WITH the sinking heart of a schoolboy who sees his drunken mother flirting with a Cardinal-Archbishop, I hear that a biopic is being made about James Connolly. The beauty of this project is that the film is to be made in Gdansk, where the fall of Connolly's beloved Marxism began. This is rather like filming the biography of the founder of the flat earth society on the moon.
am presuming here, but actually, it is quite easy to presume accurately when it comes to films about Ireland; in these the Irish have always to be victims of heartless and ignoble British oppressors, long since stereotyped within virtually all film-makers' imaginations, while the Irish resistance fighters are invariably portrayed as noble, upright heroes.
Now, I know what happens whenever I touch on this topic: I am showered with foam-flecked emanations of disbelieving hatred.
So: Phlegm nice and ready? Good. Let us begin, and we start with a Dublin Metropolitan Police raid, just one month before the Rising, on Connolly's little shop beside Liberty Hall, which itself had secretly been turned into an arsenal and arms-factory for James Connolly's Irish Citizens Army.
When a DMP man started looking through some documents, Connolly drew a pistol and said: "Drop those or I'll drop you." The unarmed officer obligingly put the papers down and explained he was looking for outlawed publications. When Connolly asked him for his warrant, he replied that he didn't have one.
Connolly then ordered the DMP contingent out, and they left. Later, an Inspector Bannon arrived with four men and a warrant, which Connolly made him read out aloud.
Connolly said the warrant applied to the shop, but not to Liberty Hall where the illegal publications had now joined the secret arsenal of guns, so the DMP men again left.

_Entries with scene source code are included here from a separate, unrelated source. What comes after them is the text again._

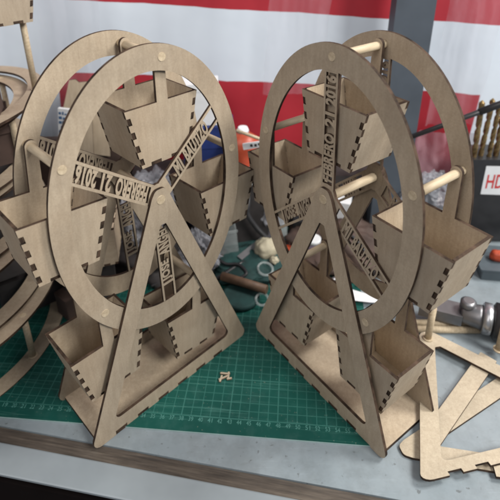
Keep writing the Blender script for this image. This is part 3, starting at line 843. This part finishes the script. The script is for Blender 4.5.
# power tool lying at the right edge
tool = empty('rotary_tool', (25.0, 42.6, 2.1), R(-22))
tag(tool, 'grey and black power tool with a steel collar lying at the right edge', 'power tool')
mb = MB(); mb.tube([(-1.6, 0, 0), (-1.4, 0, 0), (.2, 0, 0), (.6, 0, 0)], [.9, 1.1, 1.3, 1.35], 28); mb.build('chuck', [M['metal']], tool)
mb = MB(); mb.tube([(.6, 0, 0), (.75, 0, 0), (1.5, 0, 0), (1.65, 0, 0)], [1.5, 1.75, 1.75, 1.5], 32); mb.build('steel_collar', [M['bright']], tool)
mb = MB(); mb.tube([(1.65, 0, 0), (1.9, 0, 0), (3.4, 0, 0), (6, 0, .2), (14, 0, .5)], [1.6, 2.0, 2.0, 2.3, 2.4], 32); mb.build('body', [M['black']], tool)
mb = MB(); mb.tube([(-1.0, .2, .7), (-1.0, .2, 1.55), (-1.0, .2, 1.75)], [.85, .85, .55], 20); kn = mb.build('knob', [M['metal']], tool)
mb = MB(); mb.box(-7.4, -1.5, -.9, 1.1, .1, .35); mb.box(-6.0, -1.4, -1.15, -.9, -1.0, .35); mb.build('steel_blade', [M['metal']], tool)

# ------------------------------------------------------------------ light
def area(loc, target, size, power, colr, sy=None):
    l = bpy.data.lights.new('lamp', 'AREA'); l.energy = power; l.color = colr; l.size = size * S
    if sy: l.shape = 'RECTANGLE'; l.size_y = sy * S
    o = bpy.data.objects.new('lamp_or_fill', l); col.objects.link(o)
    o.location = [c * S for c in loc]
    d = Vector(target) - Vector(loc); o.rotation_euler = d.to_track_quat('-Z', 'Y').to_euler()
    return o
area((125, 52, 150), (4, 42, 8), 50, 36, (1, .965, .91))
area((95, -45, 120), (0, 40, 12), 45, 25, (1, .97, .915))
area((-70, -60, 150), (0, 45, 10), 120, 17, (1, .93, .88))  # added fill from the left front, no fixture there
w = bpy.data.worlds.new('World'); scn.world = w; w.use_nodes = True
w.node_tree.nodes['Background'].inputs[0].default_value = (.80, .88, 1, 1)
w.node_tree.nodes['Background'].inputs[1].default_value = .35

# ------------------------------------------------------------------ camera
F, PITCH, ROLL, HC, CY = 506.03, .42571, -.008133, 44.624, 128.0
cp, sp = cos(PITCH), sin(PITCH)
fwd = Vector((0, cp, -sp)); rt = Vector((1, 0, 0)); up = Vector((0, sp, cp))
r2 = rt * cos(ROLL) + up * sin(ROLL); u2 = -rt * sin(ROLL) + up * cos(ROLL)
cam = bpy.data.cameras.new('camera'); co = bpy.data.objects.new('camera', cam); col.objects.link(co)
mw = Matrix((r2, u2, -fwd)).transposed().to_4x4(); mw.translation = Vector((0, 0, HC * S)); co.matrix_world = mw
cam.sensor_width = 36; cam.lens = 36 * F / 500; cam.shift_y = -(250 - CY) / 500; cam.clip_start = .01; cam.clip_end = 50
cam.dof.use_dof = True; cam.dof.focus_distance = .42; cam.dof.aperture_fstop = 9
scn.camera = co
scn.view_settings.view_transform = 'Standard'; scn.view_settings.look = 'None'
scn.view_settings.exposure = -.14; scn.view_settings.gamma = 1
scn.cycles.filter_width = 2.2
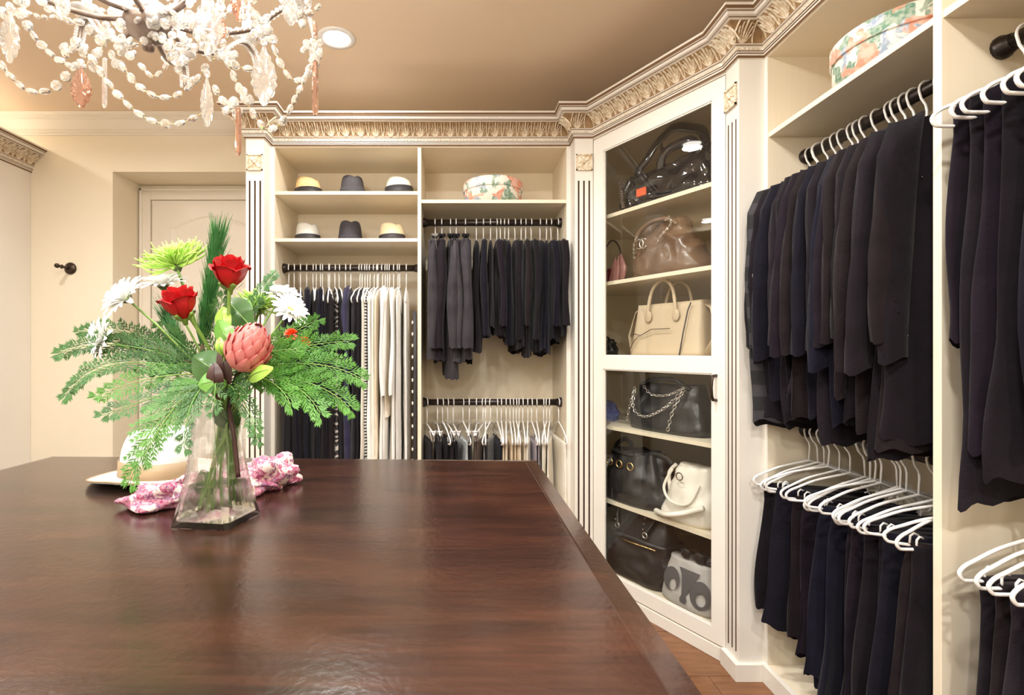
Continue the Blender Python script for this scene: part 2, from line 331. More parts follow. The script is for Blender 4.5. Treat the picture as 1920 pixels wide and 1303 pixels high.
struct(sweep('trim_1', [(XL-.3,YB),(-1.06,YB)], prof, 'trimw'))
# recess door
CB = YB+.27
dr = MB()
struct(MB().box(DX0-.02, DX1+.02, CB, CB+.03, 0, DZ+.02).build('wall_recess_back', 'wall'))
cs = MB(); cs.box(-2.052,-1.985,CB-.022,CB,0,2.225); cs.box(-1.985,-1.2,CB-.022,CB,2.168,2.235); cs.box(-1.2,-1.135,CB-.022,CB,0,2.235)
cs.box(-2.052,-2.035,CB-.03,CB-.02,0,2.24); cs.box(-2.052,-1.135,CB-.03,CB-.02,2.222,2.24)
struct(cs.build('trim_2', 'trimw', bevel=.004))
door = struct(MB().box(-1.98,-1.205,CB-.008,CB+.02,.01,2.165).build('door_1', 'trimw'))
def arch(x0, x1, z0, zc, rise, n=14):
    out = [(x0,z0),(x1,z0),(x1,zc)]
    for i in range(1, n):
        a = i/n; out.append((x1+(x0-x1)*a, zc+rise*math.sin(PI*a)**1.0))
    return out+[(x0,zc)]
def offset_poly(p, d):
    c = Vector((sum(q[0] for q in p)/len(p), sum(q[1] for q in p)/len(p))); return [((q[0]-c.x)*(1-d/abs(.28))+c.x, (q[1]-c.y)*(1-d/.55)+c.y) for q in p]
for (z0, zc, rise) in ((.78, 1.985, .085), (.25, .62, .0)):
    pl = arch(-1.865,-1.32,z0,zc,rise); q1 = offset_poly(pl,.018); q2 = offset_poly(pl,.04)
    mb = MB(); Y0 = CB-.0082
    mb.grid([[(x,Y0,z) for x,z in pl],[(x,Y0-.007,z) for x,z in offset_poly(pl,.008)],[(x,Y0-.006,z) for x,z in q1],[(x,Y0-.001,z) for x,z in q2],[(x,Y0-.004,z) for x,z in offset_poly(pl,.06)]], True, False, True)
    mb.build('door_panel', 'trimw', door)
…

Now, you know the reality of unarmed, law-abiding Catholic policemen acting strictly according to the law when confronted by a Marxist gunman is the last thing that a film-maker would want to show. No, no: in the film, Connolly will almost certainly be arrested and tortured by a gang of cruel English secret service-men. Indeed, he might even be portrayed as a pacifist, as if he had never uttered these words in 1915: " ... Ireland may yet set the torch to a European conflagration that will not burn out until the last throne and the last capitalist bond and debenture will be shrivelled on the funeral pyre of the last warlord." In other words, Connolly was a war-mongering totalitarian-in-waiting, an Irish Lenin: unsurprisingly, therefore, the Kaiser supported them both. And in return, the leaders of the 1916 Rising acclaimed the butchers of Belgium as "gallant allies".
However, the Irish Transport and General Workers' Union was already tired of Connolly's capers. Ten days before the Rising, it evicted him and his Irish Citizen Army from Liberty Hall, to which he undertook never to return.
All in all, mere confirmation of his unpopularity. After all, he had twice failed to be elected to Dublin Corporation for the Wood Quay Ward.
And how decent a man was he? His paternal urges were so slight that he even allowed his 15-year-old son to join the Rising, and as an officer, no less. This is cultish, Moonie-like conduct.
Labour did not back Connolly's unmandated use of the Citizens' Army in the Rising during which, incidentally, he even ordered his men to shoot looters.
Very socialist indeed: but of course, Connolly's intention was not actually for the Rising to improve the conditions of the poor (unless that includes putting them out of their misery by killing them) but to start a European-wide upheaval of the kind that would soon bring ruin and anarchy to Russia.
And you've probably never heard any of the foregoing, largely because neither Irish national nor Labour myths admit of such uncomfortable truths. But all this will probably make no difference to the forthcoming film.
Cut to the character playing Connolly: Mel Gibson, perhaps, brooding sorrowfully, poor peasants toiling on English-owned farms. Then we'll see Irishmen being imprisoned for their beliefs by English judges, (though the majority of judges were Irish Catholics). Come the Rising, and we'll see Connolly, aka Gibson, after delivering some rousing Braveheart-type speech about frrrreedom, leading his gallant volunteers against cowardly, brutish English soldiery (though, like the police, all the "British" troops in Dublin in April 1916 were in fact Irish). Then, strapped to his chair, we'll see him going bravely to his death (as indeed he did).
But oh, if only Inspector Bannon had arrested and charged James Connolly with firearms offences when he had the chance. To be sure, it would have made uninteresting history, and a bad film: but not, I bet, as bad as the biopic ahead -- shot, of course, in Poland, the country which finally began to kill the evil cause of communism that Connolly had so murderously espoused.